Despite Federal Plans, Border Expected Still to Be Porous
| LOS ANGELES
DESPITE the Bush administration's plans to beef up enforcement along the United States-Mexican border, many immigration specialists expect the flow of illegal migrants into the US to continue virtually unabated.
Some note it would take a far more massive buildup of agents along the 1,900-mile frontier to slow the wave of illegal immigration that is once again approaching historic highs. Others believe that tougher enforcement won't help without efforts to address the huge economic disparities between the two countries.
"Efforts to stop things at the border in the past have been Band Aid solutions," says Frank Bean, a sociologist at the University of Texas. "It is hard to see how this will be any different."
"It is a good step," says Harold Ezelle, the former head of the western region of the Immigration and Naturalization Service (INS), now a consultant. "But it is almost too little too late."
In a high-profile swing through southern states, Attorney General William Barr last week outlined plans to add 300 agents along the US-Mexico border as well as 200 investigators to pursue immigrants suspected of crimes or help crack down on employers who hire undocumented workers.

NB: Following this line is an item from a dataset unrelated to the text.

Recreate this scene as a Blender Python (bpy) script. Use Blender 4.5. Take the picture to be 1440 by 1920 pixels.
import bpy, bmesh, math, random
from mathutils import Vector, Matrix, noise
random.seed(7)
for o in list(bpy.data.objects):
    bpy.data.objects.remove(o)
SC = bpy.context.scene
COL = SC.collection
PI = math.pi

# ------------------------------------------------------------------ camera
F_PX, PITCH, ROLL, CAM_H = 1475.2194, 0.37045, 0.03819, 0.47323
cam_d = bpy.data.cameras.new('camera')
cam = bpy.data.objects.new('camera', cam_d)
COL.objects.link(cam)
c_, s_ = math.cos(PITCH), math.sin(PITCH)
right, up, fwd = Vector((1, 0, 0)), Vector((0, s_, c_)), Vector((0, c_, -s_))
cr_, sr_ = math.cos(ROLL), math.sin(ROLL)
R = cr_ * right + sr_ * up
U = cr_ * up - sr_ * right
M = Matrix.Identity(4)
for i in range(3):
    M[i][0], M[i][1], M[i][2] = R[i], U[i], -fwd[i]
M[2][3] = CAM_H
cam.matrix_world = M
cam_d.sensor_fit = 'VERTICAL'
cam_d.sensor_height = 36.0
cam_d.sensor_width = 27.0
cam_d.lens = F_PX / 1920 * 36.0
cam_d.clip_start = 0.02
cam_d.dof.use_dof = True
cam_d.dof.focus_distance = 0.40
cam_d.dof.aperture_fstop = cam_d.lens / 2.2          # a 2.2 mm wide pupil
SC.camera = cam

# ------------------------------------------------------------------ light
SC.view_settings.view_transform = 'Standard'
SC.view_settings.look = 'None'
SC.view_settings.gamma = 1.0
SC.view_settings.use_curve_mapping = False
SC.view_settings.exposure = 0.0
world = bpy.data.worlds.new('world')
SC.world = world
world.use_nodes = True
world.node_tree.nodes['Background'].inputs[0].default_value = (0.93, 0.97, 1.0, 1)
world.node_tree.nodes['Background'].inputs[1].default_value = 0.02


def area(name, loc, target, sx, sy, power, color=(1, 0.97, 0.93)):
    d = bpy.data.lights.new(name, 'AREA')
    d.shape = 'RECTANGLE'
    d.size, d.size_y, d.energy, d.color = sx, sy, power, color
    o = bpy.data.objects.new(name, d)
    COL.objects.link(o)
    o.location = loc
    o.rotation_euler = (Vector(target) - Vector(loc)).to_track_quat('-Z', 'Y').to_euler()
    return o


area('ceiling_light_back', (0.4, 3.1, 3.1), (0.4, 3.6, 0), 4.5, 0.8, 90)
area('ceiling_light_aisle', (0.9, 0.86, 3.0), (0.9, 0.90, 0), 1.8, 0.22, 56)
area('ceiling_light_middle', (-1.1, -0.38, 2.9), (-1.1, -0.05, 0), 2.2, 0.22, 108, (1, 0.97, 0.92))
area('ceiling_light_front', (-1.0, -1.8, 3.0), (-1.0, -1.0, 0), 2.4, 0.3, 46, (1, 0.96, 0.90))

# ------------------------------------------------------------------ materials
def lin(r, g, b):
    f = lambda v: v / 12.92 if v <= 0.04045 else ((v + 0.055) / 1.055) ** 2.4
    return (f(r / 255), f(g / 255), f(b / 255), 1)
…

New lights, sensors, and other equipment would be purchased as well. Several hundred other INS officers would be hired as inspectors or to help process legal immigrants at INS offices.
The new initiative comes at a time when illegal immigration is believed to be rising and concern about the influx has become a potent political issue. Officials in some border states, including California, complain that illegal immigrants are adding to financial burdens in a time of recession.

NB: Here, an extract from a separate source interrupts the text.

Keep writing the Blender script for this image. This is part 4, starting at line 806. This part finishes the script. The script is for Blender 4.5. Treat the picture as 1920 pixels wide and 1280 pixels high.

Republican presidential aspirants Patrick Buchanan and David Duke, a former Ku Klux Klansman, have stressed similar themes. Critics see political motivations in the Bush administration move - which, at worst, they contend, panders to anti-immigrant sentiment.
"We're worried the administration is trying to put the focus on immigrants as being responsible for our social and economic troubles," says Cecilia Munoz of the National Council of La Raza, a Hispanic group.
Jorge Bustamante, president of the College of the Northern Border in Tijuana, says American politicians declare a crisis at the southern border every time there is a recession. Studies of northward-bound immigrants by his researchers, conducted in the Tijuana-San Diego area, suggest no recent jump in illegal migration.
Others dispute this assessment. Arrests by the US Border Patrol - considered a rough gauge of the level of illegal immigration - have been rising. Last year apprehensions along the southern border reached their highest point in four years, nearly 1.1 million.
This was still below the record 1.6 million arrested in 1986, just before enactment of the sweeping immigration reform law intended to curb the flow by imposing fines on employers who knowingly hire undocumented workers. But this year they are edging up again - dramatically so in San Diego, which accounts for nearly half the nation's illegal crossings.
APPREHENSIONS there the past four months are up 18 percent over a year ago. "Whatever difference the Immigration Reform and Control Act of 1986 (IRCA) made, it seems to have worn off," says Mr. Bean.
In addition to the 300 new agents the administration wants, the White House budget request for 1993 includes funding for 200 other Border Patrol positions. Even if Congress were to go along with this request, however, analysts say the border will still be porous. The additional manpower would bring the agency up to 4,200 agents, about the size of the Washington D.C. police force. Advocates of tougher enforcement point out that 1,000 new agents were supposed to be added when IRCA was passed in 1986.
"Every little bit helps, and in this case it is a little bit," says David Simcox, executive director of the Center for Immigration Studies in Washington D.C.
To cut down on the proliferation of fraudulent documents, the Justice Department will reissue counterfeit resistant green cards for immigrant workers and redesign employment authorization documents.
INS officials have long argued that the employer sanctions provisions of IRCA, which require companies to verify that workers may legally work in the US, have been undercut by widespread use of fake papers.
Experts say the new changes will only minimally impact counterfeiting, though, since two of the most widely copied IDs, social security cards and drivers' licenses, are unaffected.